Part of the problem with the functioning of the JLC regime is that once we had a minimum wage and once it started to increase those in the JLC and ERO etc arena wanted their incomes to increase too. This is not an argument that we should have not had a minimum wage or that we should be reducing it down. Rather it is an argument that other salaries should not be automatically linked to the minimum wage and if it rises then they don’t need to. This was a core problem with the old time dance of Gardai, teachers and nurses in that there was some self perceived and self sustaining hierarchy, and so if nurses agreed to change how they worked leading to greater productivity then the Gardai and the teachers wanted the same increases without conceding any productivity measures at all in order to preserve the hierarchy of relative pay scales. And so it all went around in cycles as the years past until it was supposedly knocked on the head by benchmarking.
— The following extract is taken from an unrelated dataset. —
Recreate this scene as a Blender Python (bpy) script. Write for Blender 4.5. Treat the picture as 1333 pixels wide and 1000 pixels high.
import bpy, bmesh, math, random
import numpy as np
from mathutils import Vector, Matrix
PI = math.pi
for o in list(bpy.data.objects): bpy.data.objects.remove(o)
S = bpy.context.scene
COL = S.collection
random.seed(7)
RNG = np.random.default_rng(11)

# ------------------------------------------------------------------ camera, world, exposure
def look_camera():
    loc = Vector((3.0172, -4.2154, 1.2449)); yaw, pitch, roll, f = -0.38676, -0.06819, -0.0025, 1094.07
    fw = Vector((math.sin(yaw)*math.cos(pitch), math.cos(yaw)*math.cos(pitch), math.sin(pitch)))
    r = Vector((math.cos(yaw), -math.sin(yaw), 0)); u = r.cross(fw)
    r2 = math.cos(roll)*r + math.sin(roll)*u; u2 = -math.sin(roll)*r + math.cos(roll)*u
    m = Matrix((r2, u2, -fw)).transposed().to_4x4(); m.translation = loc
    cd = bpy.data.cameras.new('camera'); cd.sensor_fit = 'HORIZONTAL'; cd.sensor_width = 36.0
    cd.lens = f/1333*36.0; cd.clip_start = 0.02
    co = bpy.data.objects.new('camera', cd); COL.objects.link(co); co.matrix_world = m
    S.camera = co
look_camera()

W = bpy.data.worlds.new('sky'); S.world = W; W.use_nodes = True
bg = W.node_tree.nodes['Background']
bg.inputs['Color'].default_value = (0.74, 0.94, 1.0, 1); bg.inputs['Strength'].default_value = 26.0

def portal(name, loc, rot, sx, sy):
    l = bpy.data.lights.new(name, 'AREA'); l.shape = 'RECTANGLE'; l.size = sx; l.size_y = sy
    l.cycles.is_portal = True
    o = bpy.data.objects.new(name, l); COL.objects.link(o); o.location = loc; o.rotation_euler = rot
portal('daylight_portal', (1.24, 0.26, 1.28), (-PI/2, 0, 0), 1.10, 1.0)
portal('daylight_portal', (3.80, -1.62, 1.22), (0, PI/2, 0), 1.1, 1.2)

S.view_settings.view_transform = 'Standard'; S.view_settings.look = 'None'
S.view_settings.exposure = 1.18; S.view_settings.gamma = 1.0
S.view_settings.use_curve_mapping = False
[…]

The fact is the detail of the report is not being discussed, instead it is presented as if everyone covered by JLC is on the minimum wage. They’re not, some of them are still quite low paid but it has echoes of what happens when you try to take about public sector pay rates, immediately the cannon fodder of the low paid civil servant is wheeled out so that no one cn about the other elements in the public service who are well paid. The union leaders for the low paid are complicit in this in that their own pay is linked to the higher paid elements not their own lower paid members. One of the reasons we have less to pay the lower paid members of the public sector is that the higher ups are paid too much. Just as one of the reasons that the cost of living in Ireland is so high and means that 400 per week is seen as barely a living wage is in part because some of the salaries covered by the JLCs are set are unrealistic levels meaning the costs associated with those services, electricians etc, are too high.
Many of the smaller operators in the service sector, in particular the tourist end of things are barely tipping over. Small cafes, and shops in out of the way places. The business world, unlikely the fantasy world of the left, where every employer is a loaded fat cat, is made up of a spectrum of operators, those who are coining it in and who would move the hands of the clock on the QT if it meant they could get an extra 15 minutes of free labour and then there are those who are just getting by, taking less out of the business than some of their employee just so they can keep a business that they have invested their lives in going. Making demons of all business owners as exploiters of the workers is no more accurate or helpful than those on the IBEC side of things who thinking of an employee as a upright work-shy sloth who wouldn’t do a decent day’s work if you paid them.
We need more blue-sky thinking in Irish politics and starting any discussion on what we might be able to do to keep businesses open and people in jobs by closing off any and all areas of discussion before a word has been uttered will get us nowhere.